I am always intrigued by the unsung behind-the-scenes technology and people. There are many famous people from that 8-bit computing era (notably Bill Gates and Steve Jobs), but many others were involved as well. Commodore was founded as a typewriter repair shop by Jack Tramiel, and over the years branched into office furniture and calculators. Recognizing that home computers were the next calculator, Jack/Commodore bought Chuck Peddle’s MOS Technology processor company and Chuck designed the Commodore PET. The PET is one of the original home computers, and was released in 1977 at the same time as the Jobs/Wozniak Apple II and Radio Shack TRS-80; people refer to the PET, Apple II and TRS-80 machines as the 1977 Trinity. The PET featured an 8-bit 6502 processor, monochrome screen, had a fixed “PETSCII” character set, and a fully-loaded machine came with 32 kilobytes of memory.

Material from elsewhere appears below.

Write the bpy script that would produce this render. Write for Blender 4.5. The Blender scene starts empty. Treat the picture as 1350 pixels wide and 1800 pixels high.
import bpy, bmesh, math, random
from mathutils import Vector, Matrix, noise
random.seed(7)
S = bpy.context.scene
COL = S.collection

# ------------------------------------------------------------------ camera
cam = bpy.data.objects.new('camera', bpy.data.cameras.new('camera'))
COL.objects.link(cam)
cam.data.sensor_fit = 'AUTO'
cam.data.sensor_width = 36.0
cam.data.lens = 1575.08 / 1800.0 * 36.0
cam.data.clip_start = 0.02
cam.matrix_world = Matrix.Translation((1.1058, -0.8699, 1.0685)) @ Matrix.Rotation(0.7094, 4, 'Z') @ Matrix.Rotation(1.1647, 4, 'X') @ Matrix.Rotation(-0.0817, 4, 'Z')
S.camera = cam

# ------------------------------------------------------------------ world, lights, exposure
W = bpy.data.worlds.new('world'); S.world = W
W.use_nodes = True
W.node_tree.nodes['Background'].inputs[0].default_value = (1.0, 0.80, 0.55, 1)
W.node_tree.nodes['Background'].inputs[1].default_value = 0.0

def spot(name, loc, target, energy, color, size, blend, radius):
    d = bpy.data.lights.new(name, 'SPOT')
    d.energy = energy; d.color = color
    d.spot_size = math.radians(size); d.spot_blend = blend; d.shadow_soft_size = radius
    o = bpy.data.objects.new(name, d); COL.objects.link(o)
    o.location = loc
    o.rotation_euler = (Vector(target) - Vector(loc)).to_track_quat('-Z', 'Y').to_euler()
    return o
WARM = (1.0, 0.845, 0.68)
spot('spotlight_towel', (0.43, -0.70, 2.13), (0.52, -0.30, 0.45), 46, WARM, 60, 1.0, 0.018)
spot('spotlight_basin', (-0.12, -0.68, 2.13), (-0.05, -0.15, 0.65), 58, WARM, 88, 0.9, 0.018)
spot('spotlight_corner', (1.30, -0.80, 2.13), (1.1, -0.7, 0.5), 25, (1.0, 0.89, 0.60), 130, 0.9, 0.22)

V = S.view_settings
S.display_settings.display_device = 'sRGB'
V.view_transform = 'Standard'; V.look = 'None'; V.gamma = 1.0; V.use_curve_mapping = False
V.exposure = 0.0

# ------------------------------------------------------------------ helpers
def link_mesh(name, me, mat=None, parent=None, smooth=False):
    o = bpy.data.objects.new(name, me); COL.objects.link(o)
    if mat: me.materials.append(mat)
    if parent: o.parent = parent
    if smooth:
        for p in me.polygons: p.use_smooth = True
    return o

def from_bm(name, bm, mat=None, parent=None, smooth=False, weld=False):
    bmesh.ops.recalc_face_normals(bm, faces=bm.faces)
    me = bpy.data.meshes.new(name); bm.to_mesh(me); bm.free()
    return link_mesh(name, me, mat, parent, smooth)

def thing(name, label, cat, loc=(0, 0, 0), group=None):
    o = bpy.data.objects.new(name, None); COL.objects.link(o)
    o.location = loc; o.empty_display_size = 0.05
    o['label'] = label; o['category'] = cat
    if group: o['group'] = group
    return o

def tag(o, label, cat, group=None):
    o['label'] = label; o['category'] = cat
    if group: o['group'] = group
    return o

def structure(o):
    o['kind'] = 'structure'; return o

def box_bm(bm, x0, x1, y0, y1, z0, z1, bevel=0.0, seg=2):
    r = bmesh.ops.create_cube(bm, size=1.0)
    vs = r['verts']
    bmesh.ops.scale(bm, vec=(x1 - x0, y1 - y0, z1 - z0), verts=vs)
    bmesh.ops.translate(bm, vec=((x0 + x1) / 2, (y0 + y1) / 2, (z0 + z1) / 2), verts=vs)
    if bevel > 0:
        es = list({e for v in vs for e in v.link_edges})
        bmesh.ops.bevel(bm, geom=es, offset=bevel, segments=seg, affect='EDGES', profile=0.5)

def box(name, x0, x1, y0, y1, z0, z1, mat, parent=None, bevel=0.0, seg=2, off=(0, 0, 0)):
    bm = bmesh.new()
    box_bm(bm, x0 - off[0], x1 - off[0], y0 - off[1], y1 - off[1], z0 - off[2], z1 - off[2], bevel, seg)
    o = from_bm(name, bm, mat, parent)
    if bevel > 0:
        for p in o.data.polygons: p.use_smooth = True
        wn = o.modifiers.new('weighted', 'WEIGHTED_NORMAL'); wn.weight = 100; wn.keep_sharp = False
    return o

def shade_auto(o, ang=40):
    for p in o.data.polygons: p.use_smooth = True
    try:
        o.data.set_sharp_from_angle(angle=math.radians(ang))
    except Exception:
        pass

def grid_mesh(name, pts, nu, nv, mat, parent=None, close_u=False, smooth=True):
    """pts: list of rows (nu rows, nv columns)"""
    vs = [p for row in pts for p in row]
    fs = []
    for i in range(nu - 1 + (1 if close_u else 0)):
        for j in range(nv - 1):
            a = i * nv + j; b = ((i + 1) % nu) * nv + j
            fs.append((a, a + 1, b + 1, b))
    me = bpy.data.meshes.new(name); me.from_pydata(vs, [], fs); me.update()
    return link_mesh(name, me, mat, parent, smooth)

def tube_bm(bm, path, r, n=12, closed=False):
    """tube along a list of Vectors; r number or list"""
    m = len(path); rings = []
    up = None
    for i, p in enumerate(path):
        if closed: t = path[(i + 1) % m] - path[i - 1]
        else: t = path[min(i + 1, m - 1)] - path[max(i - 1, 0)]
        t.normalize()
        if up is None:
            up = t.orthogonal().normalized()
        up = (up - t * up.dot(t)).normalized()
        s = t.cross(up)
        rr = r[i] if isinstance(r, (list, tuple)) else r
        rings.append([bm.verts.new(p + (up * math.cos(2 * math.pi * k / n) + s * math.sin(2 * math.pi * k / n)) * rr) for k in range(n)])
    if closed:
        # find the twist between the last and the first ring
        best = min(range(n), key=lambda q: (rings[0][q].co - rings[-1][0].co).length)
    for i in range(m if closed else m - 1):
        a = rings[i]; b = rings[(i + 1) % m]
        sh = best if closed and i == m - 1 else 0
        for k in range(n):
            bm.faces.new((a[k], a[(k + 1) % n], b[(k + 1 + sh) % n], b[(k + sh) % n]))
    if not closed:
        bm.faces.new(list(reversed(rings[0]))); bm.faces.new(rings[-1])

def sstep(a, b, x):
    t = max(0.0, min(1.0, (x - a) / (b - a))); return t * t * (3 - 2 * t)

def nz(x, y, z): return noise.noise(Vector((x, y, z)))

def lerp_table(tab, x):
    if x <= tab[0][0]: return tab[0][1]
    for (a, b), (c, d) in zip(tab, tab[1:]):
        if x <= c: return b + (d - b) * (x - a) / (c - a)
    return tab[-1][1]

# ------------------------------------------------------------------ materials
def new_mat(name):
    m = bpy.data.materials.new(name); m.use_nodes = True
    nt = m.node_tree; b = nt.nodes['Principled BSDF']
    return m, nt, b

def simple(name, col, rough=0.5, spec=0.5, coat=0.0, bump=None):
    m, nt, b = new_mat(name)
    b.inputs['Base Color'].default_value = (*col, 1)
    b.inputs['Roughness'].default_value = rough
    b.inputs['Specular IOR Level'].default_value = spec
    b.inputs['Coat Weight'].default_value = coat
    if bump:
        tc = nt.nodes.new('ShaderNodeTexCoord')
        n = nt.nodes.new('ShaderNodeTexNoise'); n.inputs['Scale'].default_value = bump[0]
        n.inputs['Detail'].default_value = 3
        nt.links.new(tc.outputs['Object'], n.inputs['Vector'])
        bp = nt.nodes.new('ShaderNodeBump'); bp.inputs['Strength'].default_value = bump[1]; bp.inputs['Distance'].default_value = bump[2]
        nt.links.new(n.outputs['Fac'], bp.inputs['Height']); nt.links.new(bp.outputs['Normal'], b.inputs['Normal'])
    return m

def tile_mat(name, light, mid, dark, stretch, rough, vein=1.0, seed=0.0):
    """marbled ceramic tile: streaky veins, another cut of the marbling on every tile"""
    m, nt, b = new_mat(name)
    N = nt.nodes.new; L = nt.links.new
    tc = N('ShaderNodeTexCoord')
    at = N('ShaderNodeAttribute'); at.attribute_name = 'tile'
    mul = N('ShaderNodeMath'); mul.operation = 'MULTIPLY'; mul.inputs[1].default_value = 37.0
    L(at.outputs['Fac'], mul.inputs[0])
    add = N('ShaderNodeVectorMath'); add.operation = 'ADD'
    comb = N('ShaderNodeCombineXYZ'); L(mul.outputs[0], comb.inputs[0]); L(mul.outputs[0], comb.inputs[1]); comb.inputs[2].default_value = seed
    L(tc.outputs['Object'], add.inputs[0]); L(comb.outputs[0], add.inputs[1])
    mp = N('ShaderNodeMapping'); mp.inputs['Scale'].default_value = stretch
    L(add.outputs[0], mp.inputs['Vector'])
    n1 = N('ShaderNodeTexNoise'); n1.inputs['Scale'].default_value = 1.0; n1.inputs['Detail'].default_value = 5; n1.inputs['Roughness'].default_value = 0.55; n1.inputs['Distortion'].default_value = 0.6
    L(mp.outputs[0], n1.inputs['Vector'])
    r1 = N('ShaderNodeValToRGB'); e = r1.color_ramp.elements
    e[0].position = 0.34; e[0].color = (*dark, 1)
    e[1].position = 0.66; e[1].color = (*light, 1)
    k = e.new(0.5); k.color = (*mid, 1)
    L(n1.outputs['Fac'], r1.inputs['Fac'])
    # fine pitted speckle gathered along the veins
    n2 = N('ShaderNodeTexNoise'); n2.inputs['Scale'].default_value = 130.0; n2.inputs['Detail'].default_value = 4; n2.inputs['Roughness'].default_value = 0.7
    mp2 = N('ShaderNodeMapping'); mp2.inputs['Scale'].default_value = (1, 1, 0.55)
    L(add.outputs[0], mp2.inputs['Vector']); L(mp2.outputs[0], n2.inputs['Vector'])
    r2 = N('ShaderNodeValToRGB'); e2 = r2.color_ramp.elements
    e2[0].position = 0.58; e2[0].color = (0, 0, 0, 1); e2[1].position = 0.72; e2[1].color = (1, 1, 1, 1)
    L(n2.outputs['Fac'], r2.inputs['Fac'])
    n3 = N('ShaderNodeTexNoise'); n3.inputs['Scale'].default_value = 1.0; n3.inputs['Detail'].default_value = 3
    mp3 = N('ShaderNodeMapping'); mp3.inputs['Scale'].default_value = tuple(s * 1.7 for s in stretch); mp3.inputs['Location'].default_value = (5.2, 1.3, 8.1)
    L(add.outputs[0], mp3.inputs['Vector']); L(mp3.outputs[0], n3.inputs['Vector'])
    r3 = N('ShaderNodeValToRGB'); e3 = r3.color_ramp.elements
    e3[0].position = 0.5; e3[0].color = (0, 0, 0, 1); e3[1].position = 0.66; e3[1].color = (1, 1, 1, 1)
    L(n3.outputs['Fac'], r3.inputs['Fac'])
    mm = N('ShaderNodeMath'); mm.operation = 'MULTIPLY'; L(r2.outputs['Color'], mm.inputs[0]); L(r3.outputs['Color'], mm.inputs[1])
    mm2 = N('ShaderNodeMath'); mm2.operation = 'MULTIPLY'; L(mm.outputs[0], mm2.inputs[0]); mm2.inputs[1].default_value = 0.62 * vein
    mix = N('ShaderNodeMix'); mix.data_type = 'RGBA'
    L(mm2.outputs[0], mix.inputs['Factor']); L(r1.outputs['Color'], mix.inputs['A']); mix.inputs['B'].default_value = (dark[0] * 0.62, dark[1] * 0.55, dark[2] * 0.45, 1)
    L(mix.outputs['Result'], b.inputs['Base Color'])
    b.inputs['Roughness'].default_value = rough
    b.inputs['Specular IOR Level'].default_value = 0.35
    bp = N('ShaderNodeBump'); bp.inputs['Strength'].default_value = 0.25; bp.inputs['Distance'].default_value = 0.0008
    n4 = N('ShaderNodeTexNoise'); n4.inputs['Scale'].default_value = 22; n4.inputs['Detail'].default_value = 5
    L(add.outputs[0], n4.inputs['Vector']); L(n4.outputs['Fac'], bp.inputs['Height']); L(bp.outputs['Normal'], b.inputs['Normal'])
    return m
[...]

Chuck Peddle’s 6502 processor was the heart of the 8-bit computer era. Super-functional (although no multiplication/division) and dirt-cheap ($25), it became the workhorse chip inside most home computers, arcade machines and home video game machines of the late 1970s and well into the 1980s. The 6502 was used in the Apple II, Commodore 64 (and the earlier Commodore PET described above), the original Atari 2600 video game system and the even original Nintendo NES.

Williams Defender

Defender is my favourite arcade video game, and its programmer Eugene Jarvis is another one of my behind-the-scenes heroes. He was a pinball machine designer working for Williams, saw the success of Space Invaders in arcades and convinced Williams to expand into the video arcade game business. His first video game, Defender, became a fixture alongside PacMan and Donkey Kong in arcades everywhere. Released in 1981, the game was ahead of its time on many fronts: a 16-colour giant screen, and two processors controlling the graphics and sound. It was one of the first “side scrollers” (later popularized by Super Mario Brothers), had more control buttons than was typical for the day, and the graphics and sound were best-in-class.

Defender 2020 for the Commodore PET

My challenge was to try to jam as much as possible from the original arcade game into the constrained PET hardware, and to do it as quickly as possible. While from the same 8-bit era, the PET is far more limited than the custom Defender hardware. The PET was built on 1977 hardware, and Defender on 1981 hardware — two full Moore’s Law 18-month double-the-transistor-count cycles. The PET has monochrome fixed character graphics vs Defender’s pixel-level 16-colour control, single vs dual processors, 40x25 character display vs 292×240 pixels and a keyboard only / no joystick.

The result? Well you have to squint a bit but it’s definitely playable— my PET game uses arrows (↑) as the humans on the planet, and pi symbols (π) as the evil aliens flying around seeking to grab the humans and turn them into mutants. Q, A and Z keys on the built-in PET keyboard replace the joystick.

You can try out Defender 2020 for Commodore PET in an online simulator. (Thanks to Norbert Landsteiner for hosting it on his retro PET website!)

If you want a more complete experience, you can download the Commodore VICE emulator (PC/Mac), download the Defender game here and drag the game into the emulator to get it going.

And of course if you want the full experience, you can try it on your own PET if you happen to have one kicking around. Thanks to members of the Toronto PET Users Group (TPUG) for testing it on a few different machines for me.